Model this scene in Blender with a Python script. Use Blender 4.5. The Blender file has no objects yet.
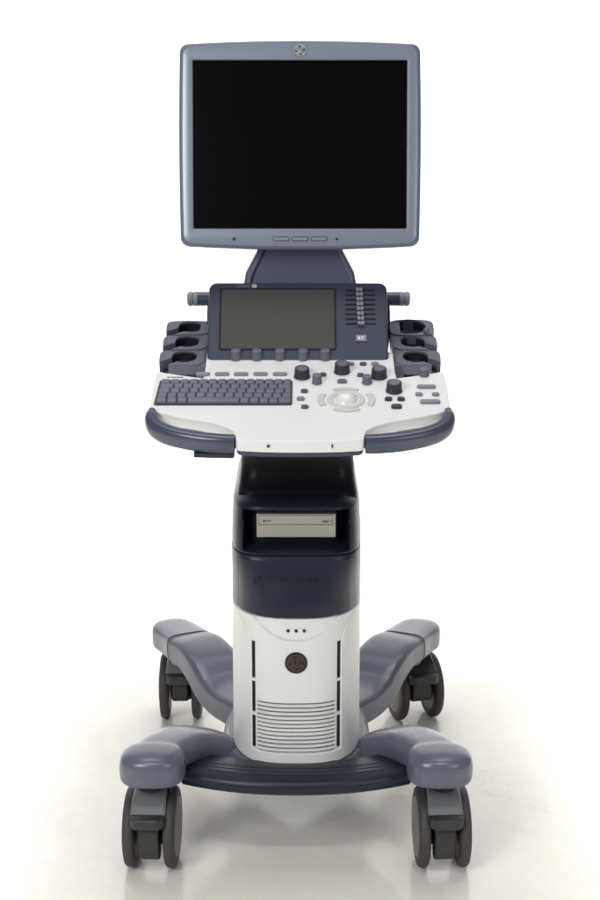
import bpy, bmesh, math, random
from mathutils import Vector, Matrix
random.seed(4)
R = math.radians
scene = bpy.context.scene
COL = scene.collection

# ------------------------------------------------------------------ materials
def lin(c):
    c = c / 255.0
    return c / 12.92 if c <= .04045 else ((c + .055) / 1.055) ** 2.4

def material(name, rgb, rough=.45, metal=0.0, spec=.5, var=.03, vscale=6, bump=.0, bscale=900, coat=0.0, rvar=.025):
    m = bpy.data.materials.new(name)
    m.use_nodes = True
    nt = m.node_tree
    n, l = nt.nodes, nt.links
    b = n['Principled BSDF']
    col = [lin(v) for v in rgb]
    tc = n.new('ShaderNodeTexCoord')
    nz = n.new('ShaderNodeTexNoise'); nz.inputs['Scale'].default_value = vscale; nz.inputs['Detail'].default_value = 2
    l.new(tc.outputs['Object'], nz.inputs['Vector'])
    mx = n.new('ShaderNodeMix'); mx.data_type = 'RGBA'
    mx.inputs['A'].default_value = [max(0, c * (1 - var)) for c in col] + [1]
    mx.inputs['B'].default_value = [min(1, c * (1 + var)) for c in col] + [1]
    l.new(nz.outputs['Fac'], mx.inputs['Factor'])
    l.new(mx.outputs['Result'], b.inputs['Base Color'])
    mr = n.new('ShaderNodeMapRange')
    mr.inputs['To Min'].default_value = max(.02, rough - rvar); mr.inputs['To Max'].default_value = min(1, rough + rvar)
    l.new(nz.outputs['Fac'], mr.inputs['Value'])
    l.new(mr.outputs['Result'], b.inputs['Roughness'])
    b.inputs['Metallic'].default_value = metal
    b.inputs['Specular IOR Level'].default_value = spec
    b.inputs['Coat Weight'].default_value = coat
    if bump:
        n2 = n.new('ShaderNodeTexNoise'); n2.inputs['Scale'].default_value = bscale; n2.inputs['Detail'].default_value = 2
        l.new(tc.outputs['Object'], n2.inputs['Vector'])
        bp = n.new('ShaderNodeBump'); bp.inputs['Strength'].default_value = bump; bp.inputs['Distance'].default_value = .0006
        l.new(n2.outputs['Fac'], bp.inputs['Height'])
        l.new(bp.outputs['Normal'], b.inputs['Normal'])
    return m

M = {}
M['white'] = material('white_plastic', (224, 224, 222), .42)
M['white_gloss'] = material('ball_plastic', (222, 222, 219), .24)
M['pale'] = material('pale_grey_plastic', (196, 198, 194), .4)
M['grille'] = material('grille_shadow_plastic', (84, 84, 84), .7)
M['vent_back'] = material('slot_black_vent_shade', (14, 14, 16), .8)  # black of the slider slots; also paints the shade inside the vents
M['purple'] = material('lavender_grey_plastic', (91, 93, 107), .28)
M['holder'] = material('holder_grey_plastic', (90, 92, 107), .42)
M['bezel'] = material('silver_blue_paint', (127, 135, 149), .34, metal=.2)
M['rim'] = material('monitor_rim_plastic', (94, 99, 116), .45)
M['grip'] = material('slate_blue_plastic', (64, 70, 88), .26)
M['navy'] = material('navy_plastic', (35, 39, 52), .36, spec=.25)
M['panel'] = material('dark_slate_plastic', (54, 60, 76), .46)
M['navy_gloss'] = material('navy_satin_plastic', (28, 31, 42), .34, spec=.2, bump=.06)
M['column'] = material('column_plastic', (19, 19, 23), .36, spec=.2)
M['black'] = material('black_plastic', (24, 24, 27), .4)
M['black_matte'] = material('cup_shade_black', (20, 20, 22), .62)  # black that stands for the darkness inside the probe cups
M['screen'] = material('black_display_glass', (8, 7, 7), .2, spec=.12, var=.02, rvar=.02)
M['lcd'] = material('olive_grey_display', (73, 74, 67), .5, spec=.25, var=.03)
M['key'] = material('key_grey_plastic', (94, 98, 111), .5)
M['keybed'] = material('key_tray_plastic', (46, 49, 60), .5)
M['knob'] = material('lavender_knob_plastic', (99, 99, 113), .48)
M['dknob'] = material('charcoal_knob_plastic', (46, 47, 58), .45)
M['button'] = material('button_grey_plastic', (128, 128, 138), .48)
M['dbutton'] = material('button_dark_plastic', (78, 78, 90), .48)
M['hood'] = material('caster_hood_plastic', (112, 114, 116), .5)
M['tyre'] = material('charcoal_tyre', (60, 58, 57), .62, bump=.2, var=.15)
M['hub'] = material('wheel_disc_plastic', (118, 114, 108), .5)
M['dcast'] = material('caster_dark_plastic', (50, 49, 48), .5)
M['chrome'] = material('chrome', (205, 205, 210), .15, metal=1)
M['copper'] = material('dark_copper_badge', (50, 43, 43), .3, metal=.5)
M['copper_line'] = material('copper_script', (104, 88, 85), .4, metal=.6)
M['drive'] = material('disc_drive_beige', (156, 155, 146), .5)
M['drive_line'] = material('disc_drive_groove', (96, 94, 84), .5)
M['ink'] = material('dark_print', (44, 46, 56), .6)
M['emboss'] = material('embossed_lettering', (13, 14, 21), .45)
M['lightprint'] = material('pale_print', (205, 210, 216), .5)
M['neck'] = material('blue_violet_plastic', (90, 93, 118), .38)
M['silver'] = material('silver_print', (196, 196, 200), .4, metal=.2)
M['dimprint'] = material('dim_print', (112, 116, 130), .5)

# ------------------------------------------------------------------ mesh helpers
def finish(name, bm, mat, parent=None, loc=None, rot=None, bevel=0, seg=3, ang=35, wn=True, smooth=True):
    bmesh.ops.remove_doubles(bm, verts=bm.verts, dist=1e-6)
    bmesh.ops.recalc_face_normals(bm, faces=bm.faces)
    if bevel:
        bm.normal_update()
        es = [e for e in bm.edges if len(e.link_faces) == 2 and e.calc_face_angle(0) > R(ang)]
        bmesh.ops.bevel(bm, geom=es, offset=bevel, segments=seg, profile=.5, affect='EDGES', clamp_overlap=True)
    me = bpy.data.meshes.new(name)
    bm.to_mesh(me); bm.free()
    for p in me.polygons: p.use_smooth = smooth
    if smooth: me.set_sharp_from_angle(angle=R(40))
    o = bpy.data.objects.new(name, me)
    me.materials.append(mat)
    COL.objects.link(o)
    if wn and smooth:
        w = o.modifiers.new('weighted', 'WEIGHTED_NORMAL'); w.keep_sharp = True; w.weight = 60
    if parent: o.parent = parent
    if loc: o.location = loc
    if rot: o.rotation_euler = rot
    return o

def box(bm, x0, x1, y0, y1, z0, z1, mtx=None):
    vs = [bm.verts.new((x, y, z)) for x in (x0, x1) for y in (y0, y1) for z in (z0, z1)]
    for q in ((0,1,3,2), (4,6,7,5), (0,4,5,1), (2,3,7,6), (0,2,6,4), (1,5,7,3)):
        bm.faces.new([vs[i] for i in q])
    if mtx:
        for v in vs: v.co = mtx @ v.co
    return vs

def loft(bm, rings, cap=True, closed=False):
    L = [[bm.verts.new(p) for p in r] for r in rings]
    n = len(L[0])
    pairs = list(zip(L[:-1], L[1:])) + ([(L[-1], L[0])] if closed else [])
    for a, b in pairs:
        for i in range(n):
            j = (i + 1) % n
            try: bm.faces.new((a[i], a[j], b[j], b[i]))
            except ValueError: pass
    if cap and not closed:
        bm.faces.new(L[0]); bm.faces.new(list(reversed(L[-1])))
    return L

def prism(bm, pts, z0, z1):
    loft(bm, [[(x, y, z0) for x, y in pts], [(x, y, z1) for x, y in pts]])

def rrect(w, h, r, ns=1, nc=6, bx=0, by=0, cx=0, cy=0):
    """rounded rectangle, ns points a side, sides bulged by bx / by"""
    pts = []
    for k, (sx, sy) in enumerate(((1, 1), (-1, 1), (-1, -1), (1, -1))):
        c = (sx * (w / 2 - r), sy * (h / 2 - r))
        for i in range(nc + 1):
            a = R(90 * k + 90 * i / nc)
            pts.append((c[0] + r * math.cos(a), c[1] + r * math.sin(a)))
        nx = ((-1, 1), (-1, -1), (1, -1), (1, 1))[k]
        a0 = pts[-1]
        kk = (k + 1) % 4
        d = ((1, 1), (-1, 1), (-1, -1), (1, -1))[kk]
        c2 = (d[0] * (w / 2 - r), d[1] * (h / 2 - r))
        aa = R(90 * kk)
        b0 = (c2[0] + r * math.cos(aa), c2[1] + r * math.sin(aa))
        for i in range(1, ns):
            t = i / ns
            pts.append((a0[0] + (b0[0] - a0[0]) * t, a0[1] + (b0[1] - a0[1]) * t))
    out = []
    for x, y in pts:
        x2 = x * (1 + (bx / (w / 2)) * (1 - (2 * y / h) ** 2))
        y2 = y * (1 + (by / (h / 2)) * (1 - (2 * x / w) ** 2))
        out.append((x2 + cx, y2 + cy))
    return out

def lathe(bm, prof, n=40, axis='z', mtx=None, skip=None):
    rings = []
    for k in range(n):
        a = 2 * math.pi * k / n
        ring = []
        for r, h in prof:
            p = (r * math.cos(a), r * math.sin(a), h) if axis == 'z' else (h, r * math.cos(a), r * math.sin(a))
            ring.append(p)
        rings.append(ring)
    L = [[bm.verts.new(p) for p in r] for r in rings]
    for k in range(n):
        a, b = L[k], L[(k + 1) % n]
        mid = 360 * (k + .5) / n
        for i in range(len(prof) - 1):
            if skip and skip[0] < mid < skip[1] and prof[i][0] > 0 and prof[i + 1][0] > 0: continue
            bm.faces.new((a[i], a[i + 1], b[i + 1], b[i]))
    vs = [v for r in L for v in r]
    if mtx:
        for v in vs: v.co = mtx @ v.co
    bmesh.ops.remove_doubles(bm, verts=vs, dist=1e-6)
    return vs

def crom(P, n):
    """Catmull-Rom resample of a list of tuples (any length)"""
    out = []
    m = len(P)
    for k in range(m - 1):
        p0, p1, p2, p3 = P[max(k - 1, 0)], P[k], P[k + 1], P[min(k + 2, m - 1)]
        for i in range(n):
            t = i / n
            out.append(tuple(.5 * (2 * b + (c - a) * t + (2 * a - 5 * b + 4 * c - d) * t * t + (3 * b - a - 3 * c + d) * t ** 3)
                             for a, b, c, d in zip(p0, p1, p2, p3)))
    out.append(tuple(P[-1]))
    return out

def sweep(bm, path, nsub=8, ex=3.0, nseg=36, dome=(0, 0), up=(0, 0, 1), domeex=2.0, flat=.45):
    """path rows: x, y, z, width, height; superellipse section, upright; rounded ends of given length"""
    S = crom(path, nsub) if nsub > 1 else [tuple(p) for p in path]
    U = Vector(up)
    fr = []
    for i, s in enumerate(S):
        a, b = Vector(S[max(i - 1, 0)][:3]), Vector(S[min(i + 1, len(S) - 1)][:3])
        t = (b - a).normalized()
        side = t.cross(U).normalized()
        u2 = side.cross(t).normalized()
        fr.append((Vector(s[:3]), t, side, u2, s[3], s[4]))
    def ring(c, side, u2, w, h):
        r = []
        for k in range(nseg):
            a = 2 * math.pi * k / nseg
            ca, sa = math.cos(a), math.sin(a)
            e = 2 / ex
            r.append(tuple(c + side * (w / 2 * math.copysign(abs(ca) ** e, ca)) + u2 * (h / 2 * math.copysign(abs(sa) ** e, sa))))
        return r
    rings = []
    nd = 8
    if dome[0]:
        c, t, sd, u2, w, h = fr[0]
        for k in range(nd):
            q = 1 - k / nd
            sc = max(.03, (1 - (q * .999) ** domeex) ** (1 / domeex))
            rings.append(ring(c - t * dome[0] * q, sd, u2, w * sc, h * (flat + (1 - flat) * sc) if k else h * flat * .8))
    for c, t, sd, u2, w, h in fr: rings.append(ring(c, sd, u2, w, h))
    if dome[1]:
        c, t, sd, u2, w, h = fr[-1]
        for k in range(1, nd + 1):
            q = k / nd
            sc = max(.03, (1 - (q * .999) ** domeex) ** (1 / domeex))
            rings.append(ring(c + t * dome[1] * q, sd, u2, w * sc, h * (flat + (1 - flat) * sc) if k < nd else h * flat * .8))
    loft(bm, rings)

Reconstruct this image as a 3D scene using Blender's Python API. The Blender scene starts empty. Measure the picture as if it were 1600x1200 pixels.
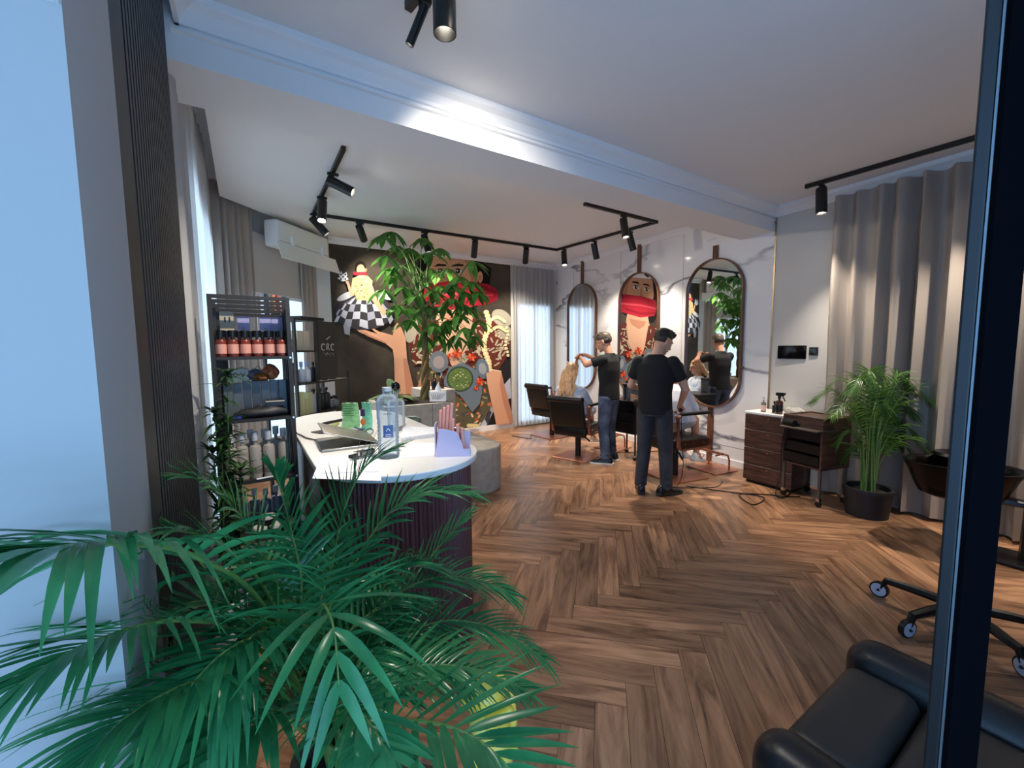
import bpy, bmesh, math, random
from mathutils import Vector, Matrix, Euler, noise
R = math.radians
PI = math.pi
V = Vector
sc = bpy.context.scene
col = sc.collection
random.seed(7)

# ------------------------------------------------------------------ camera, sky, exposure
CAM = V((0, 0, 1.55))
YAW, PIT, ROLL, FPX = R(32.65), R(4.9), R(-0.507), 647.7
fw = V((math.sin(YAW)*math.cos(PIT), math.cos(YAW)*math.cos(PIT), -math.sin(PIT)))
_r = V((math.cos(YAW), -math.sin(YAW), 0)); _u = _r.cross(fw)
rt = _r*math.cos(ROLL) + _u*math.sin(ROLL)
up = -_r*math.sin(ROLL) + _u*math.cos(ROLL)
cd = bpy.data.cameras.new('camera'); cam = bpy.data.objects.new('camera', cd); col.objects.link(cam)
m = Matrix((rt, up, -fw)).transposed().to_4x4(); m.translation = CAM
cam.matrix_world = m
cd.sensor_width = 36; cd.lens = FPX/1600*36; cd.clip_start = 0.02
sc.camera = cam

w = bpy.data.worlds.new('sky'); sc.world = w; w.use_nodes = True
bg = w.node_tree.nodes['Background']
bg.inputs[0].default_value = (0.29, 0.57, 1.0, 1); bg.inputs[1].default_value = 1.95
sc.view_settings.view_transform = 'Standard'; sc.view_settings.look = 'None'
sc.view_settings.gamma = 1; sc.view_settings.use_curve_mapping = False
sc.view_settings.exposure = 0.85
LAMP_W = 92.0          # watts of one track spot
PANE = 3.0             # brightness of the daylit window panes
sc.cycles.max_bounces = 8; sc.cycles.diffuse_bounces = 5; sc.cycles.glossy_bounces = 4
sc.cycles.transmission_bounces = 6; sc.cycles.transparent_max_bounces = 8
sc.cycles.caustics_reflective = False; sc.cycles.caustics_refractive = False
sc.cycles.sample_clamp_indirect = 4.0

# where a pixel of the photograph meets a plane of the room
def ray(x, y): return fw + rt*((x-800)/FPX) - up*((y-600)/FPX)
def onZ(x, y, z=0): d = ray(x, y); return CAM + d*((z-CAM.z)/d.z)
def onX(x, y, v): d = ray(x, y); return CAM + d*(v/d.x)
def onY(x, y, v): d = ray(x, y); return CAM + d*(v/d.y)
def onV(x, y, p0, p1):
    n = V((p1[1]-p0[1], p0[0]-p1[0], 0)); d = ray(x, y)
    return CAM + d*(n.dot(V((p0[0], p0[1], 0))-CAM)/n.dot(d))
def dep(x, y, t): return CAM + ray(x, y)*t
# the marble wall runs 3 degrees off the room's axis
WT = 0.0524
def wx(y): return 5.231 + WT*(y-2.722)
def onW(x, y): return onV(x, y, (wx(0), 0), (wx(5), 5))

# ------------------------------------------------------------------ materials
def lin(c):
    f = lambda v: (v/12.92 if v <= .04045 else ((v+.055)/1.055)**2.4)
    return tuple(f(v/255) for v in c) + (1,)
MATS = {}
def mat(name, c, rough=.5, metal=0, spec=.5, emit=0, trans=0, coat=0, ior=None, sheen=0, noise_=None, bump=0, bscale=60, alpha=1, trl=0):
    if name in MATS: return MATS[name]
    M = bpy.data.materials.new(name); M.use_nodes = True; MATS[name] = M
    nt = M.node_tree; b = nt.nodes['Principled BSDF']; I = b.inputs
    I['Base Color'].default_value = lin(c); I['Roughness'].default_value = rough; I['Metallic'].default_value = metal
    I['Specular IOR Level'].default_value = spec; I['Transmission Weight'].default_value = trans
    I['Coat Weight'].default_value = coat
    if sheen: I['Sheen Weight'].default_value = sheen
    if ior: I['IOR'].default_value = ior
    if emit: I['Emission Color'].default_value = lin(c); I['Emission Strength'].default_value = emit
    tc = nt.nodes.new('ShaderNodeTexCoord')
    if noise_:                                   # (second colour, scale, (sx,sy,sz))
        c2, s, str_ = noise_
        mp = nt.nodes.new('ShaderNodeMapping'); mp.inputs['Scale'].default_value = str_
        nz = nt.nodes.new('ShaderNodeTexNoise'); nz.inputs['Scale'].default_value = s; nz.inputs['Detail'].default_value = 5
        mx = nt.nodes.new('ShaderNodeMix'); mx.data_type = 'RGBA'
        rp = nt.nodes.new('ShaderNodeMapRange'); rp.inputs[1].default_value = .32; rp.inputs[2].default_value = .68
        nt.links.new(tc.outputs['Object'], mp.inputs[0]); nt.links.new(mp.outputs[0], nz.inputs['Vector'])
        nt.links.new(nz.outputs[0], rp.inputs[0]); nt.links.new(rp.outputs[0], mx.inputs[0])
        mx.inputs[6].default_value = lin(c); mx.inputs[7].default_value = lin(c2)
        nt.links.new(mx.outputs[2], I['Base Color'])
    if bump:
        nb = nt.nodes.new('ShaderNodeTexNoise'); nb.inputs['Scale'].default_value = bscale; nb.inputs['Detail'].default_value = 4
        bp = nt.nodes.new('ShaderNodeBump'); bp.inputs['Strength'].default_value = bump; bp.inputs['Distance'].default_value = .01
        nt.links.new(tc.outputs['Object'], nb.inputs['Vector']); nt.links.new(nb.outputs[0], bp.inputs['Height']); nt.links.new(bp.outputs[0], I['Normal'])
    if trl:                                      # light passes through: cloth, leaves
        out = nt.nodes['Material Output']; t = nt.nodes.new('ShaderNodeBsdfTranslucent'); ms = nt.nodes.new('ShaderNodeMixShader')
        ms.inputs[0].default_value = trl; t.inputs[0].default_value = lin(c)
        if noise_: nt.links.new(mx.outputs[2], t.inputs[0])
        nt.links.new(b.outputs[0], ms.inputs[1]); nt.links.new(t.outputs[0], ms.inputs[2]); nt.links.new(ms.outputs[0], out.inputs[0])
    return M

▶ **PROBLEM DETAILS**
Copy exactly the stretch of lines that starts at the line holding "Reconstruct this image" and ends at the line holding "random.seed(7)". Drop the pictures.

▶ **CORRECT RESULT**
Reconstruct this image as a 3D scene using Blender's Python API. The Blender scene starts empty. Measure the picture as if it were 1600x1200 pixels.
import bpy, bmesh, math, random
from mathutils import Vector, Matrix, Euler, noise
R = math.radians
PI = math.pi
V = Vector
sc = bpy.context.scene
col = sc.collection
random.seed(7)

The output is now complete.